**** Provided records
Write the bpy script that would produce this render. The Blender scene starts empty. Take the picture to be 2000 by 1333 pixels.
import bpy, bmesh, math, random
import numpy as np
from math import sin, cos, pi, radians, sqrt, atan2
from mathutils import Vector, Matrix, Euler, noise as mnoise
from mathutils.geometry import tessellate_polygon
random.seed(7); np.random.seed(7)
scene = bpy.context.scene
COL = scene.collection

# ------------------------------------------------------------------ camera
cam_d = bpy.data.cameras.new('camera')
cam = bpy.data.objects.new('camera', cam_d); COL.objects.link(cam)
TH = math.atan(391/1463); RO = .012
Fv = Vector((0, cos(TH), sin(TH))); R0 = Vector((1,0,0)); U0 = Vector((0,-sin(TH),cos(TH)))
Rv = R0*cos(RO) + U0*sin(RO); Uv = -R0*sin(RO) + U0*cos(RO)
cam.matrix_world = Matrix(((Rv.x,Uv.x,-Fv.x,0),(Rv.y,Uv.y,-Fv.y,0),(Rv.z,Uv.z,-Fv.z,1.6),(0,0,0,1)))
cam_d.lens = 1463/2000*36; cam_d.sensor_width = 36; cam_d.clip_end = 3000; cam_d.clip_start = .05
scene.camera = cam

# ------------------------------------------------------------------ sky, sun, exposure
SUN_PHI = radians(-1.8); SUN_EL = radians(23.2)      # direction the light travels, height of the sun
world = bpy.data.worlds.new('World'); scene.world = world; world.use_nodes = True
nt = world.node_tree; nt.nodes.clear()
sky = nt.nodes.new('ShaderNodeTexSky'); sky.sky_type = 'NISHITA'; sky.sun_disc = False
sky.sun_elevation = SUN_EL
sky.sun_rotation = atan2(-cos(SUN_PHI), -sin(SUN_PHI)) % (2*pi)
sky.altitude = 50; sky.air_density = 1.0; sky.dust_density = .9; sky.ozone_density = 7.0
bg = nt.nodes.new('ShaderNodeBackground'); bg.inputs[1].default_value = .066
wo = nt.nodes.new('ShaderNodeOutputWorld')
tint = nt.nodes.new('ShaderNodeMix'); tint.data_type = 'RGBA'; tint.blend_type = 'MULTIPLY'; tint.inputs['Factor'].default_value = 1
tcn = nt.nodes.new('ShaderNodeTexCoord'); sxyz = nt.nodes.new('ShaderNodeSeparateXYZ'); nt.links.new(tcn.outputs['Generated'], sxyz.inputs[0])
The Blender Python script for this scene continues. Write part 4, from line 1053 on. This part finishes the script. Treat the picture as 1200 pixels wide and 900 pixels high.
********
What you need to do: Reproduce the material precisely, including every line.

Reply:
Write the bpy script that would produce this render. The Blender scene starts empty. Take the picture to be 2000 by 1333 pixels.
import bpy, bmesh, math, random
import numpy as np
from math import sin, cos, pi, radians, sqrt, atan2
from mathutils import Vector, Matrix, Euler, noise as mnoise
from mathutils.geometry import tessellate_polygon
random.seed(7); np.random.seed(7)
scene = bpy.context.scene
COL = scene.collection

# ------------------------------------------------------------------ camera
cam_d = bpy.data.cameras.new('camera')
cam = bpy.data.objects.new('camera', cam_d); COL.objects.link(cam)
TH = math.atan(391/1463); RO = .012
Fv = Vector((0, cos(TH), sin(TH))); R0 = Vector((1,0,0)); U0 = Vector((0,-sin(TH),cos(TH)))
Rv = R0*cos(RO) + U0*sin(RO); Uv = -R0*sin(RO) + U0*cos(RO)
cam.matrix_world = Matrix(((Rv.x,Uv.x,-Fv.x,0),(Rv.y,Uv.y,-Fv.y,0),(Rv.z,Uv.z,-Fv.z,1.6),(0,0,0,1)))
cam_d.lens = 1463/2000*36; cam_d.sensor_width = 36; cam_d.clip_end = 3000; cam_d.clip_start = .05
scene.camera = cam

# ------------------------------------------------------------------ sky, sun, exposure
SUN_PHI = radians(-1.8); SUN_EL = radians(23.2)      # direction the light travels, height of the sun
world = bpy.data.worlds.new('World'); scene.world = world; world.use_nodes = True
nt = world.node_tree; nt.nodes.clear()
sky = nt.nodes.new('ShaderNodeTexSky'); sky.sky_type = 'NISHITA'; sky.sun_disc = False
sky.sun_elevation = SUN_EL
sky.sun_rotation = atan2(-cos(SUN_PHI), -sin(SUN_PHI)) % (2*pi)
sky.altitude = 50; sky.air_density = 1.0; sky.dust_density = .9; sky.ozone_density = 7.0
bg = nt.nodes.new('ShaderNodeBackground'); bg.inputs[1].default_value = .066
wo = nt.nodes.new('ShaderNodeOutputWorld')
tint = nt.nodes.new('ShaderNodeMix'); tint.data_type = 'RGBA'; tint.blend_type = 'MULTIPLY'; tint.inputs['Factor'].default_value = 1
tcn = nt.nodes.new('ShaderNodeTexCoord'); sxyz = nt.nodes.new('ShaderNodeSeparateXYZ'); nt.links.new(tcn.outputs['Generated'], sxyz.inputs[0])
The Blender Python script for this scene continues. Write part 4, from line 1053 on. This part finishes the script. Treat the picture as 1200 pixels wide and 900 pixels high.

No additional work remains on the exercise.